■ Exercise objective ■
Reproduce the full listing below unchanged, apart from the pictures.

■ Recorded information ■
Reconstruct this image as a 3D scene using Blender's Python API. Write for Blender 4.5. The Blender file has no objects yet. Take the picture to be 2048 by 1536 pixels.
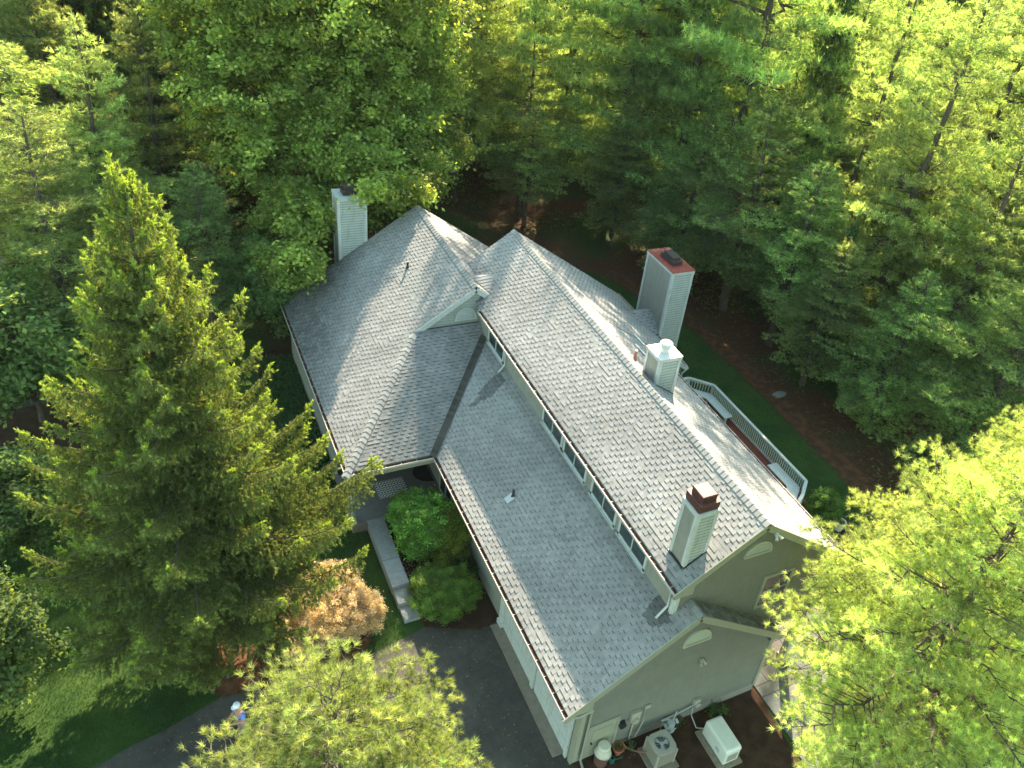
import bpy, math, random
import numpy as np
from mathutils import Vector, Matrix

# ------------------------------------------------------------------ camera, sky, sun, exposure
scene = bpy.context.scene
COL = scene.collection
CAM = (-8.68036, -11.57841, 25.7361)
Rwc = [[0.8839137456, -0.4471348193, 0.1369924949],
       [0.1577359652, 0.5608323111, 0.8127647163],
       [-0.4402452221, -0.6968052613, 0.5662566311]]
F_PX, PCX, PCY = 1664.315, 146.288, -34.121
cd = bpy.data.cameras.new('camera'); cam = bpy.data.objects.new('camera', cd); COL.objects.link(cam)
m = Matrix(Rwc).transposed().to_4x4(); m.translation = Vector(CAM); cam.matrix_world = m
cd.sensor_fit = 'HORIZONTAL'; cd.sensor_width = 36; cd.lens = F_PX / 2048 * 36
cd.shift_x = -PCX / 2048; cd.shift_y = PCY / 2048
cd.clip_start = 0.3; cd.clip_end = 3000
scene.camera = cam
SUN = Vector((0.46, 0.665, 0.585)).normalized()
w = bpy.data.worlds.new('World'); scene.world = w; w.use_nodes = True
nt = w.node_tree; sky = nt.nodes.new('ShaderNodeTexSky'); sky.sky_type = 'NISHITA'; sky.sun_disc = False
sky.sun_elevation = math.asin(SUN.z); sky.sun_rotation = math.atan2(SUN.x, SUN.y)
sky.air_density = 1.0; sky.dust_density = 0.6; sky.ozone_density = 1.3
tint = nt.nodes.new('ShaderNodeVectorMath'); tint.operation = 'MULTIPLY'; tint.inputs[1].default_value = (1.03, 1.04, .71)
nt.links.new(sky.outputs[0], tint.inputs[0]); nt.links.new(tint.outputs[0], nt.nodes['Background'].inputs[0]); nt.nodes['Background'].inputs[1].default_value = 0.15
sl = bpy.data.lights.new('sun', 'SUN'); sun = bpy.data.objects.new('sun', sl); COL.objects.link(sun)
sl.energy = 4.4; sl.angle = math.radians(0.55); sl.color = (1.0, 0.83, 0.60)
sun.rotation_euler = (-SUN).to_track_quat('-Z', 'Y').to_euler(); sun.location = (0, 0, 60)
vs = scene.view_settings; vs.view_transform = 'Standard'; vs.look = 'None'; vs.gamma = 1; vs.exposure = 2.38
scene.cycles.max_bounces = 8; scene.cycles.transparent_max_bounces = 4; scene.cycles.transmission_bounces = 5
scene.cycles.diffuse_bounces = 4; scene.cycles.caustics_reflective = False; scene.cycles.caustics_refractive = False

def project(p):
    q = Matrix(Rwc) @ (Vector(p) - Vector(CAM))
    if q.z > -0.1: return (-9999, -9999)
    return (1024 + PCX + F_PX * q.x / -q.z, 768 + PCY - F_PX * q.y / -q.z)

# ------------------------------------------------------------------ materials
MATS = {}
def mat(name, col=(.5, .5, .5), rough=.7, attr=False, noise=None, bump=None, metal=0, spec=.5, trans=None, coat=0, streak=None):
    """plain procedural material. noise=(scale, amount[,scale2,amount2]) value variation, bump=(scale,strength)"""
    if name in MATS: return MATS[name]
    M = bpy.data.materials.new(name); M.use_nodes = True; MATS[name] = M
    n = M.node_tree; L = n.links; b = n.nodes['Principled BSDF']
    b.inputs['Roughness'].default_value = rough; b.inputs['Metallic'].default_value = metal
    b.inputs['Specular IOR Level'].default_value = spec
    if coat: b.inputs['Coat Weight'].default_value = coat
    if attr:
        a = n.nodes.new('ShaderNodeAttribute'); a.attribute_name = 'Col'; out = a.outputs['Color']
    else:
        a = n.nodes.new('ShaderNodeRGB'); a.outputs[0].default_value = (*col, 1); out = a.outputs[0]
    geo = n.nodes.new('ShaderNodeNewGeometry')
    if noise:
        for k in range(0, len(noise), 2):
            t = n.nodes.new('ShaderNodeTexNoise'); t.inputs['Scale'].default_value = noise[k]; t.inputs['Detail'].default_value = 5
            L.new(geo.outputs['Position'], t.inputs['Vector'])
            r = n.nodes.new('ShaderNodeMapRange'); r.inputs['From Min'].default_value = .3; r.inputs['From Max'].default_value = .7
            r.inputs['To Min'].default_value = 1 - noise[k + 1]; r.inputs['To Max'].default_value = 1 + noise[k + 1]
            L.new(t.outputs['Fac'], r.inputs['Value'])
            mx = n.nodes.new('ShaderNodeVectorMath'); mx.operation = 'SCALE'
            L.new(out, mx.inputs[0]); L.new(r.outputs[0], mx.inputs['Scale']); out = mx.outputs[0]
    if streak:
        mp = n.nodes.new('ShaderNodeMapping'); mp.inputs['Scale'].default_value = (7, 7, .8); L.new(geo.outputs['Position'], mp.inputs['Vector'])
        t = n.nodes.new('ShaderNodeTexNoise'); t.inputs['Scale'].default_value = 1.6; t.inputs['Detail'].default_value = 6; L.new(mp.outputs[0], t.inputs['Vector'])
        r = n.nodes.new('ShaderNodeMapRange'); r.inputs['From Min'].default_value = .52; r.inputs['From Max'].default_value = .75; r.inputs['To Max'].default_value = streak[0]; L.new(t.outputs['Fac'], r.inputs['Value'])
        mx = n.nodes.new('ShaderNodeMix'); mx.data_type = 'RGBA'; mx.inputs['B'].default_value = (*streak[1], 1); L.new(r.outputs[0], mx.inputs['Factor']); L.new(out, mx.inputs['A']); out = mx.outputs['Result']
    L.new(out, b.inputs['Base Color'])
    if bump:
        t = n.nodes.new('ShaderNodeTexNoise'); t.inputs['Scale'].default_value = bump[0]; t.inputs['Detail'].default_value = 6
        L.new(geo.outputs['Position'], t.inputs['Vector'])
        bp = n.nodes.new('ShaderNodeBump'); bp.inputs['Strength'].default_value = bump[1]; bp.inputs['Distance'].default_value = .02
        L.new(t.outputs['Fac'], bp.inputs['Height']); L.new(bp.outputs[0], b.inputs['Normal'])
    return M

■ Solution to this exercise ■
Reconstruct this image as a 3D scene using Blender's Python API. Write for Blender 4.5. The Blender file has no objects yet. Take the picture to be 2048 by 1536 pixels.
import bpy, math, random
import numpy as np
from mathutils import Vector, Matrix

# ------------------------------------------------------------------ camera, sky, sun, exposure
scene = bpy.context.scene
COL = scene.collection
CAM = (-8.68036, -11.57841, 25.7361)
Rwc = [[0.8839137456, -0.4471348193, 0.1369924949],
       [0.1577359652, 0.5608323111, 0.8127647163],
       [-0.4402452221, -0.6968052613, 0.5662566311]]
F_PX, PCX, PCY = 1664.315, 146.288, -34.121
cd = bpy.data.cameras.new('camera'); cam = bpy.data.objects.new('camera', cd); COL.objects.link(cam)
m = Matrix(Rwc).transposed().to_4x4(); m.translation = Vector(CAM); cam.matrix_world = m
cd.sensor_fit = 'HORIZONTAL'; cd.sensor_width = 36; cd.lens = F_PX / 2048 * 36
cd.shift_x = -PCX / 2048; cd.shift_y = PCY / 2048
cd.clip_start = 0.3; cd.clip_end = 3000
scene.camera = cam
SUN = Vector((0.46, 0.665, 0.585)).normalized()
w = bpy.data.worlds.new('World'); scene.world = w; w.use_nodes = True
nt = w.node_tree; sky = nt.nodes.new('ShaderNodeTexSky'); sky.sky_type = 'NISHITA'; sky.sun_disc = False
sky.sun_elevation = math.asin(SUN.z); sky.sun_rotation = math.atan2(SUN.x, SUN.y)
sky.air_density = 1.0; sky.dust_density = 0.6; sky.ozone_density = 1.3
tint = nt.nodes.new('ShaderNodeVectorMath'); tint.operation = 'MULTIPLY'; tint.inputs[1].default_value = (1.03, 1.04, .71)
nt.links.new(sky.outputs[0], tint.inputs[0]); nt.links.new(tint.outputs[0], nt.nodes['Background'].inputs[0]); nt.nodes['Background'].inputs[1].default_value = 0.15
sl = bpy.data.lights.new('sun', 'SUN'); sun = bpy.data.objects.new('sun', sl); COL.objects.link(sun)
sl.energy = 4.4; sl.angle = math.radians(0.55); sl.color = (1.0, 0.83, 0.60)
sun.rotation_euler = (-SUN).to_track_quat('-Z', 'Y').to_euler(); sun.location = (0, 0, 60)
vs = scene.view_settings; vs.view_transform = 'Standard'; vs.look = 'None'; vs.gamma = 1; vs.exposure = 2.38
scene.cycles.max_bounces = 8; scene.cycles.transparent_max_bounces = 4; scene.cycles.transmission_bounces = 5
scene.cycles.diffuse_bounces = 4; scene.cycles.caustics_reflective = False; scene.cycles.caustics_refractive = False

def project(p):
    q = Matrix(Rwc) @ (Vector(p) - Vector(CAM))
    if q.z > -0.1: return (-9999, -9999)
    return (1024 + PCX + F_PX * q.x / -q.z, 768 + PCY - F_PX * q.y / -q.z)

# ------------------------------------------------------------------ materials
MATS = {}
def mat(name, col=(.5, .5, .5), rough=.7, attr=False, noise=None, bump=None, metal=0, spec=.5, trans=None, coat=0, streak=None):
    """plain procedural material. noise=(scale, amount[,scale2,amount2]) value variation, bump=(scale,strength)"""
    if name in MATS: return MATS[name]
    M = bpy.data.materials.new(name); M.use_nodes = True; MATS[name] = M
    n = M.node_tree; L = n.links; b = n.nodes['Principled BSDF']
    b.inputs['Roughness'].default_value = rough; b.inputs['Metallic'].default_value = metal
    b.inputs['Specular IOR Level'].default_value = spec
    if coat: b.inputs['Coat Weight'].default_value = coat
    if attr:
        a = n.nodes.new('ShaderNodeAttribute'); a.attribute_name = 'Col'; out = a.outputs['Color']
    else:
        a = n.nodes.new('ShaderNodeRGB'); a.outputs[0].default_value = (*col, 1); out = a.outputs[0]
    geo = n.nodes.new('ShaderNodeNewGeometry')
    if noise:
        for k in range(0, len(noise), 2):
            t = n.nodes.new('ShaderNodeTexNoise'); t.inputs['Scale'].default_value = noise[k]; t.inputs['Detail'].default_value = 5
            L.new(geo.outputs['Position'], t.inputs['Vector'])
            r = n.nodes.new('ShaderNodeMapRange'); r.inputs['From Min'].default_value = .3; r.inputs['From Max'].default_value = .7
            r.inputs['To Min'].default_value = 1 - noise[k + 1]; r.inputs['To Max'].default_value = 1 + noise[k + 1]
            L.new(t.outputs['Fac'], r.inputs['Value'])
            mx = n.nodes.new('ShaderNodeVectorMath'); mx.operation = 'SCALE'
            L.new(out, mx.inputs[0]); L.new(r.outputs[0], mx.inputs['Scale']); out = mx.outputs[0]
    if streak:
        mp = n.nodes.new('ShaderNodeMapping'); mp.inputs['Scale'].default_value = (7, 7, .8); L.new(geo.outputs['Position'], mp.inputs['Vector'])
        t = n.nodes.new('ShaderNodeTexNoise'); t.inputs['Scale'].default_value = 1.6; t.inputs['Detail'].default_value = 6; L.new(mp.outputs[0], t.inputs['Vector'])
        r = n.nodes.new('ShaderNodeMapRange'); r.inputs['From Min'].default_value = .52; r.inputs['From Max'].default_value = .75; r.inputs['To Max'].default_value = streak[0]; L.new(t.outputs['Fac'], r.inputs['Value'])
        mx = n.nodes.new('ShaderNodeMix'); mx.data_type = 'RGBA'; mx.inputs['B'].default_value = (*streak[1], 1); L.new(r.outputs[0], mx.inputs['Factor']); L.new(out, mx.inputs['A']); out = mx.outputs['Result']
    L.new(out, b.inputs['Base Color'])
    if bump:
        t = n.nodes.new('ShaderNodeTexNoise'); t.inputs['Scale'].default_value = bump[0]; t.inputs['Detail'].default_value = 6
        L.new(geo.outputs['Position'], t.inputs['Vector'])
        bp = n.nodes.new('ShaderNodeBump'); bp.inputs['Strength'].default_value = bump[1]; bp.inputs['Distance'].default_value = .02
        L.new(t.outputs['Fac'], bp.inputs['Height']); L.new(bp.outputs[0], b.inputs['Normal'])
    return M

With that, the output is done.